Cuando por septiembre llegaban los primeros temporales de poniente y las tormentas que eran habituales en aquellas fechas, el balneario se iba cubriendo con una capa de arena y salitre que se comía los hierros y envejecía las palabras de los anuncios que adornaban las paredes. Después, antes de que llegara el verano, aparecían los pintores para poner al día todo aquel listado de comercios almerienses.
Las principales firmas comerciales de la ciudad estaban presentes a lo largo de las fachadas del recinto: los Almacenes el Águila del Paseo; la Dulce Alianza, que además de sus productos de confitería y bombonería anunciaba sus comestibles finos; los Muebles Rabriju de la calle Hernán Cortés; la Casa Ciclista López; la prestigiosa agencia de transportes Páez, en el Paseo de San Luis; la tintorería La Española en el Paseo; los almacenes de artículos de regalos de La Merced, en la calle Real; los tejidos de Rosaflor, frente a la iglesia de Santiago; la histórica tienda de tejidos y confecciones de la Pajarita; el bazar de juguetes de La Giralda, y muchos otros comercios que estaban expuestos en aquellos carteles que requerían de un gran trabajo artístico.
Los anuncios renacían a final de mayo para morir por octubre, cuando todo se cubría de abandono, como si aquel balneario llevara cerrado una década, como si los primeros vientos del otoño se hubieran llevado cualquier rastro de vida. En medio de tanta soledad, el ruido de una ventana golpeada por el viento, el crujido de alguna puerta que se había quedado mal cerrada, acentuaban esa sensación de lugar fantasma.

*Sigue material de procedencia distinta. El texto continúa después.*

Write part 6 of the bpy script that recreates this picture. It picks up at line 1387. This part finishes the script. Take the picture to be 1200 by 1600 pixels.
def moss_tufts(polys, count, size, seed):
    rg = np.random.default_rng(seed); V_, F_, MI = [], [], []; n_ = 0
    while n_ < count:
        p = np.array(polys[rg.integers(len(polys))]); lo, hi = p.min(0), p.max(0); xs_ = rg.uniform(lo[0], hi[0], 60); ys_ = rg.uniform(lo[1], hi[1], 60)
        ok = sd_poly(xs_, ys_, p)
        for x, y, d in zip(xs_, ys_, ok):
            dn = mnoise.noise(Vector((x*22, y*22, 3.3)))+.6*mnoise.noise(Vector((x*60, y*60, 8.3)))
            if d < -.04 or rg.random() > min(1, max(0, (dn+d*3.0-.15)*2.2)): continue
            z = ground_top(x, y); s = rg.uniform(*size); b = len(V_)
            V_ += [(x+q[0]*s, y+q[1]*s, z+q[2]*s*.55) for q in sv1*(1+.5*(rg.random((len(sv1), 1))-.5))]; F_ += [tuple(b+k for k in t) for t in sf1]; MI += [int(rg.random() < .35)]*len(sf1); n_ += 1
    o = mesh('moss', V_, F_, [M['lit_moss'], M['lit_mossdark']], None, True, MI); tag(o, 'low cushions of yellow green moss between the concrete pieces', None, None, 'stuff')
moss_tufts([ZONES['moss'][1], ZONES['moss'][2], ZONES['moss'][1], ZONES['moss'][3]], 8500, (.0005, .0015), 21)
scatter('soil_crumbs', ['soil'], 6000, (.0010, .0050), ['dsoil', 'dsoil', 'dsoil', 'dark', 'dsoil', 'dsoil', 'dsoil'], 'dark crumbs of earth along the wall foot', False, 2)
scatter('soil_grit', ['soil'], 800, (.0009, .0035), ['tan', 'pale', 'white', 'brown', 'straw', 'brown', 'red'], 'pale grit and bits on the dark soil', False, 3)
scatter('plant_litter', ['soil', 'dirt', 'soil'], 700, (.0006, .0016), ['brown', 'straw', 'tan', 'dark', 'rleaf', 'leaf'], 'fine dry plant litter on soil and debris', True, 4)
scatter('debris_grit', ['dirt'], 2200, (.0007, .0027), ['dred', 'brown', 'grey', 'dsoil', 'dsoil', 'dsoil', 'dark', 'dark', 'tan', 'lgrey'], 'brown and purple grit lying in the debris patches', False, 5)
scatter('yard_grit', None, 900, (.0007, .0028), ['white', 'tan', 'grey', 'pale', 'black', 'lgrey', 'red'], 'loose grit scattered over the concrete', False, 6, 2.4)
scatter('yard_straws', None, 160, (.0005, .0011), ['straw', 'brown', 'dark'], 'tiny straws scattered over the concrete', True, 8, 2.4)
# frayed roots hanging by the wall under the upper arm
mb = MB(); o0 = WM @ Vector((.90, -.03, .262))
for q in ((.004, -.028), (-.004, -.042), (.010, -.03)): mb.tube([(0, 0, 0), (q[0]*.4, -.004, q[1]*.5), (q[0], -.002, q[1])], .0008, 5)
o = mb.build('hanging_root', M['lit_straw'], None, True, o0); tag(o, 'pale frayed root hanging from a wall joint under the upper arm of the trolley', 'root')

Cuando se iba el verano y los últimos bañistas tocaban retirada, aquel trozo de playa solo se recuperaba los domingos, cuando el tiempo lo permitía, siempre que no arreciara el viento ni estuviera nublado. Tardes otoñales de domingo cuando era costumbre ir a tomar el sol que ya no dañaba, de la misma forma que en nuestra infancia salíamos en invierno a las puertas de las casas para calentarnos y podíamos estar horas al sol sin que nos dejara mal heridos.
En los años cincuenta, el balneario del Zapillo había iniciado ya su declive. Lejos quedaban los veranos gloriosos de los años treinta, cuando lo más granado de la burguesía almeriense llenaba sus salones, cuando los niños del barrio tenían como distracción salir a la avenida para ver la caravana de coches de caballos que venían de Almería con las familias completas.
La posguerra se fue llevando las pocas esperanzas del balneario y año tras año aquel escenario privilegiado frente al mar se fue cubriendo de sombras, de fantasmas que merodeaban junto a sus puertas buscando un techo donde pasar las noches. Los domingos de invierno era habitual encontrarse con algún grupo de amigas y con familias que buscaban los últimos rayos de sol de la tarde, esos instantes en los que el frío del mar anunciaba la llegada de la noche.
Mujeres jóvenes con sus peinados ‘Arriba España’, que buscaban las tablas del balneario para evitar la molestia de la arena. Iban adornadas de domingo, con sus vestidos inmaculados, los que solo utilizaban los días de fiesta, y con aquellos primeros tacones adolescentes que fueron testigos mudos de sus primeros juegos de amor.
Los inviernos eran largos en aquel trozo de playa, tan castigado por los temporales y por la presencia constante del cargadero de mineral que derramaba su cortina de polvo sobre las paredes del balneario.